私は、「情報活用能力」とは、情報機器の利活用やプログラミング等の能力だけでなく、情報機器を活用して入手した「情報」の真偽を見極め、適切な情報を活用して、それをもとに考察を加え、わかりやすく編集するとともに、犯罪や他者への誹謗中傷に使用しないなど「情報モラル」の醸成を含む総合的な能力を指す概念と認識しています。

また、2017・2018年に告示された『学習指導要領』では,「情報活用能力」は言語能力,問題発見・解決能力と並ぶ「学習の基盤となる資質・能力」の一つと位置付けられ,教科等横断的な視点から教育課程の編成を図り,各学校のカリキュラム・マネジメントの実現を通じて育成することとされています。
すなわち、「各学校においては、児童の発達の段階を考慮し、言語能力、情報活用能力(情報モラ
ルを含む。

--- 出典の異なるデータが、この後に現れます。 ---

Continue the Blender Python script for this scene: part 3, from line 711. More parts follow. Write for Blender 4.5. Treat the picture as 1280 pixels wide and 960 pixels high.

)、問題発見・解決能力等の学習の基盤となる資質・能力を育成していくことができるよう、各教科等の特質を生かし、教科等横断的な視点から教育課程の編成を図るものとする。」とされています。
まさに、情報社会を生きるうえでの基本的な能力の醸成が求められているのです。

大木校長が、こうした視点から、教科を横断して通底する基本的な能力である「情報活用能力」を培う広義の「情報教育」について実践を重ね研究をされていること、そして、この分野の第一人者である堀田先生と研究活動をご一緒されていることを知り、大変に頼もしく思いました。
児童・生徒に1人1台タブレットの【GIGAスクール構想】が普及し、間もなく機器の更新時期を迎える今、タブレットを使用すれば「情報教育」が実現するわけではないことは明白です。
大木校長の、よりよい授業の実現に向けた広義の「情報教育」の有意義な実現を目指した、「チーム学校」による今後のお取組みに期待したいと思います。